--- DATASET SECTION ---

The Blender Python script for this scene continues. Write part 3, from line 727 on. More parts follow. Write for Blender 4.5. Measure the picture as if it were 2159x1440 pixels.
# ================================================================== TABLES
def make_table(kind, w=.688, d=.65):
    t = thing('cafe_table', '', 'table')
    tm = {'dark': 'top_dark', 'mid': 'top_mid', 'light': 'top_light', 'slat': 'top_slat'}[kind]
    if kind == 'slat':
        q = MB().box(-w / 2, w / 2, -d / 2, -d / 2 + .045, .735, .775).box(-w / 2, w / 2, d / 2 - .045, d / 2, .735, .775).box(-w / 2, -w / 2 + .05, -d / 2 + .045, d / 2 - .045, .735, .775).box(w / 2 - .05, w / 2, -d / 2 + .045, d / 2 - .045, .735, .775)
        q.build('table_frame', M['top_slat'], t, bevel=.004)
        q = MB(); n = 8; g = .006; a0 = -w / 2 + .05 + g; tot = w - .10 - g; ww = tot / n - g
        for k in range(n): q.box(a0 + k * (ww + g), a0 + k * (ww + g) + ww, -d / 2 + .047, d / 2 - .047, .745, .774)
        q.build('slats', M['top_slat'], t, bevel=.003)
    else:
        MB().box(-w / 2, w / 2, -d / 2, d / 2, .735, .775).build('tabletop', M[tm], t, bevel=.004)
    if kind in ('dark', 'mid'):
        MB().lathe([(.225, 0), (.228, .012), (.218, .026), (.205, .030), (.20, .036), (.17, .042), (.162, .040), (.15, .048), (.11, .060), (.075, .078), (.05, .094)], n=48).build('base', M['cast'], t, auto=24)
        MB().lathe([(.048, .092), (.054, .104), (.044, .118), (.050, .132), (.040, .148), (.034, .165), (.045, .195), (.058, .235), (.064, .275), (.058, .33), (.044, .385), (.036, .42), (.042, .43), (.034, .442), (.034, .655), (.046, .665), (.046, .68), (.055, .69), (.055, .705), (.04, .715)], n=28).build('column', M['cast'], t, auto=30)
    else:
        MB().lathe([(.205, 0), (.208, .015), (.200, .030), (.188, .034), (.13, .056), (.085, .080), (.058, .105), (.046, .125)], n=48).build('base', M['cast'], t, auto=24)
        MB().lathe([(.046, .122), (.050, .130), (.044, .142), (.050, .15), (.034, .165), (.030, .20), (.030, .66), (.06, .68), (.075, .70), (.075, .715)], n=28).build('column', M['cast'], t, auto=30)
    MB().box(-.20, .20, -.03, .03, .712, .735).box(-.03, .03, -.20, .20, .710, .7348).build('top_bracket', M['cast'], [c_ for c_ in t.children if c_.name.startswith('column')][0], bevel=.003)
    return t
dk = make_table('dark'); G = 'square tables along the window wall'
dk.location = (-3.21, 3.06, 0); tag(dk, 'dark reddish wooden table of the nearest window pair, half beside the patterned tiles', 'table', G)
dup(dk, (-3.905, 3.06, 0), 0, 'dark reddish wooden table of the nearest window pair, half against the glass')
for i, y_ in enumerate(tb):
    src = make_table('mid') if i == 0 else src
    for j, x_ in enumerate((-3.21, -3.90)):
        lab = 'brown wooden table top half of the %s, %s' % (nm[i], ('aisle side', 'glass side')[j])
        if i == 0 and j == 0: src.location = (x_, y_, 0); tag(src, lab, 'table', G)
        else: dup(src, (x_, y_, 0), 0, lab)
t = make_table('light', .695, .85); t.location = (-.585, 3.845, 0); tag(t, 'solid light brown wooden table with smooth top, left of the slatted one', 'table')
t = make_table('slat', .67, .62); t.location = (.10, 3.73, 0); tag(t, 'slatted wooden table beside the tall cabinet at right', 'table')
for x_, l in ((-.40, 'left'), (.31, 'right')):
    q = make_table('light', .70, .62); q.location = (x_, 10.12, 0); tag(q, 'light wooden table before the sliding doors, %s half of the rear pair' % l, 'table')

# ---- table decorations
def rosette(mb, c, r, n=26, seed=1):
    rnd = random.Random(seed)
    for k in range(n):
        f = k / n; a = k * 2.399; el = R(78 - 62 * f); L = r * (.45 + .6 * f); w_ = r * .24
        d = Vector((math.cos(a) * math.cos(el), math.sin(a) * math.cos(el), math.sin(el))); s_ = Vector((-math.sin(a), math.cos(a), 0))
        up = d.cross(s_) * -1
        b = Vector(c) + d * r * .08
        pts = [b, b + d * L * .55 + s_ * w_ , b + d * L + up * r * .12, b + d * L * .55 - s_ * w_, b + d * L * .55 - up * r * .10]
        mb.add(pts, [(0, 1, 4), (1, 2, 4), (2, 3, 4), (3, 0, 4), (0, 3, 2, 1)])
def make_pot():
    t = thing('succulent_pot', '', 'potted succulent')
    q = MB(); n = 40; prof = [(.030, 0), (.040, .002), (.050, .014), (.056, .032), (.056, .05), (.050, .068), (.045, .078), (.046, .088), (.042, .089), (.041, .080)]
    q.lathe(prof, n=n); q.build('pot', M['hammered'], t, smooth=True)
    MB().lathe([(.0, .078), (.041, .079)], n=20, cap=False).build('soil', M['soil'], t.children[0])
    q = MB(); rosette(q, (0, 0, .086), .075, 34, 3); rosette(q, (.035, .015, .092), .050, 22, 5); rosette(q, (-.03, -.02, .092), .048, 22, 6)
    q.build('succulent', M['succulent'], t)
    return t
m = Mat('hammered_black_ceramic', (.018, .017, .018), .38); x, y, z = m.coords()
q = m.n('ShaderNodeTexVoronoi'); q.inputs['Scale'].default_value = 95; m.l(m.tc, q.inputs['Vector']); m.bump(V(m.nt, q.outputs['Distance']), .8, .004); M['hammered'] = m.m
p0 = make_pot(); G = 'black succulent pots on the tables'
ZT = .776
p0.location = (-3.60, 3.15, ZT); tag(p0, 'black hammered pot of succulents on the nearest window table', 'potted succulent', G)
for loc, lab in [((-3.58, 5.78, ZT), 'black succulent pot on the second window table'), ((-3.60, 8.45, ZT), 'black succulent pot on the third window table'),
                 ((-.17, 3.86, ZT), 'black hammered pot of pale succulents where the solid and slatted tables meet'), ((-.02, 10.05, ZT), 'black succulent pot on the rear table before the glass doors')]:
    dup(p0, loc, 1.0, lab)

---

* EXERCISE INSTRUCTIONS:
Extract the data exactly as given.

* ANSWER TO THIS PROBLEM:
The Blender Python script for this scene continues. Write part 3, from line 727 on. More parts follow. Write for Blender 4.5. Measure the picture as if it were 2159x1440 pixels.
# ================================================================== TABLES
def make_table(kind, w=.688, d=.65):
    t = thing('cafe_table', '', 'table')
    tm = {'dark': 'top_dark', 'mid': 'top_mid', 'light': 'top_light', 'slat': 'top_slat'}[kind]
    if kind == 'slat':
        q = MB().box(-w / 2, w / 2, -d / 2, -d / 2 + .045, .735, .775).box(-w / 2, w / 2, d / 2 - .045, d / 2, .735, .775).box(-w / 2, -w / 2 + .05, -d / 2 + .045, d / 2 - .045, .735, .775).box(w / 2 - .05, w / 2, -d / 2 + .045, d / 2 - .045, .735, .775)
        q.build('table_frame', M['top_slat'], t, bevel=.004)
        q = MB(); n = 8; g = .006; a0 = -w / 2 + .05 + g; tot = w - .10 - g; ww = tot / n - g
        for k in range(n): q.box(a0 + k * (ww + g), a0 + k * (ww + g) + ww, -d / 2 + .047, d / 2 - .047, .745, .774)
        q.build('slats', M['top_slat'], t, bevel=.003)
    else:
        MB().box(-w / 2, w / 2, -d / 2, d / 2, .735, .775).build('tabletop', M[tm], t, bevel=.004)
    if kind in ('dark', 'mid'):
        MB().lathe([(.225, 0), (.228, .012), (.218, .026), (.205, .030), (.20, .036), (.17, .042), (.162, .040), (.15, .048), (.11, .060), (.075, .078), (.05, .094)], n=48).build('base', M['cast'], t, auto=24)
        MB().lathe([(.048, .092), (.054, .104), (.044, .118), (.050, .132), (.040, .148), (.034, .165), (.045, .195), (.058, .235), (.064, .275), (.058, .33), (.044, .385), (.036, .42), (.042, .43), (.034, .442), (.034, .655), (.046, .665), (.046, .68), (.055, .69), (.055, .705), (.04, .715)], n=28).build('column', M['cast'], t, auto=30)
    else:
        MB().lathe([(.205, 0), (.208, .015), (.200, .030), (.188, .034), (.13, .056), (.085, .080), (.058, .105), (.046, .125)], n=48).build('base', M['cast'], t, auto=24)
        MB().lathe([(.046, .122), (.050, .130), (.044, .142), (.050, .15), (.034, .165), (.030, .20), (.030, .66), (.06, .68), (.075, .70), (.075, .715)], n=28).build('column', M['cast'], t, auto=30)
    MB().box(-.20, .20, -.03, .03, .712, .735).box(-.03, .03, -.20, .20, .710, .7348).build('top_bracket', M['cast'], [c_ for c_ in t.children if c_.name.startswith('column')][0], bevel=.003)
    return t
dk = make_table('dark'); G = 'square tables along the window wall'
dk.location = (-3.21, 3.06, 0); tag(dk, 'dark reddish wooden table of the nearest window pair, half beside the patterned tiles', 'table', G)
dup(dk, (-3.905, 3.06, 0), 0, 'dark reddish wooden table of the nearest window pair, half against the glass')
for i, y_ in enumerate(tb):
    src = make_table('mid') if i == 0 else src
    for j, x_ in enumerate((-3.21, -3.90)):
        lab = 'brown wooden table top half of the %s, %s' % (nm[i], ('aisle side', 'glass side')[j])
        if i == 0 and j == 0: src.location = (x_, y_, 0); tag(src, lab, 'table', G)
        else: dup(src, (x_, y_, 0), 0, lab)
t = make_table('light', .695, .85); t.location = (-.585, 3.845, 0); tag(t, 'solid light brown wooden table with smooth top, left of the slatted one', 'table')
t = make_table('slat', .67, .62); t.location = (.10, 3.73, 0); tag(t, 'slatted wooden table beside the tall cabinet at right', 'table')
for x_, l in ((-.40, 'left'), (.31, 'right')):
    q = make_table('light', .70, .62); q.location = (x_, 10.12, 0); tag(q, 'light wooden table before the sliding doors, %s half of the rear pair' % l, 'table')

# ---- table decorations
def rosette(mb, c, r, n=26, seed=1):
    rnd = random.Random(seed)
    for k in range(n):
        f = k / n; a = k * 2.399; el = R(78 - 62 * f); L = r * (.45 + .6 * f); w_ = r * .24
        d = Vector((math.cos(a) * math.cos(el), math.sin(a) * math.cos(el), math.sin(el))); s_ = Vector((-math.sin(a), math.cos(a), 0))
        up = d.cross(s_) * -1
        b = Vector(c) + d * r * .08
        pts = [b, b + d * L * .55 + s_ * w_ , b + d * L + up * r * .12, b + d * L * .55 - s_ * w_, b + d * L * .55 - up * r * .10]
        mb.add(pts, [(0, 1, 4), (1, 2, 4), (2, 3, 4), (3, 0, 4), (0, 3, 2, 1)])
def make_pot():
    t = thing('succulent_pot', '', 'potted succulent')
    q = MB(); n = 40; prof = [(.030, 0), (.040, .002), (.050, .014), (.056, .032), (.056, .05), (.050, .068), (.045, .078), (.046, .088), (.042, .089), (.041, .080)]
    q.lathe(prof, n=n); q.build('pot', M['hammered'], t, smooth=True)
    MB().lathe([(.0, .078), (.041, .079)], n=20, cap=False).build('soil', M['soil'], t.children[0])
    q = MB(); rosette(q, (0, 0, .086), .075, 34, 3); rosette(q, (.035, .015, .092), .050, 22, 5); rosette(q, (-.03, -.02, .092), .048, 22, 6)
    q.build('succulent', M['succulent'], t)
    return t
m = Mat('hammered_black_ceramic', (.018, .017, .018), .38); x, y, z = m.coords()
q = m.n('ShaderNodeTexVoronoi'); q.inputs['Scale'].default_value = 95; m.l(m.tc, q.inputs['Vector']); m.bump(V(m.nt, q.outputs['Distance']), .8, .004); M['hammered'] = m.m
p0 = make_pot(); G = 'black succulent pots on the tables'
ZT = .776
p0.location = (-3.60, 3.15, ZT); tag(p0, 'black hammered pot of succulents on the nearest window table', 'potted succulent', G)
for loc, lab in [((-3.58, 5.78, ZT), 'black succulent pot on the second window table'), ((-3.60, 8.45, ZT), 'black succulent pot on the third window table'),
                 ((-.17, 3.86, ZT), 'black hammered pot of pale succulents where the solid and slatted tables meet'), ((-.02, 10.05, ZT), 'black succulent pot on the rear table before the glass doors')]:
    dup(p0, loc, 1.0, lab)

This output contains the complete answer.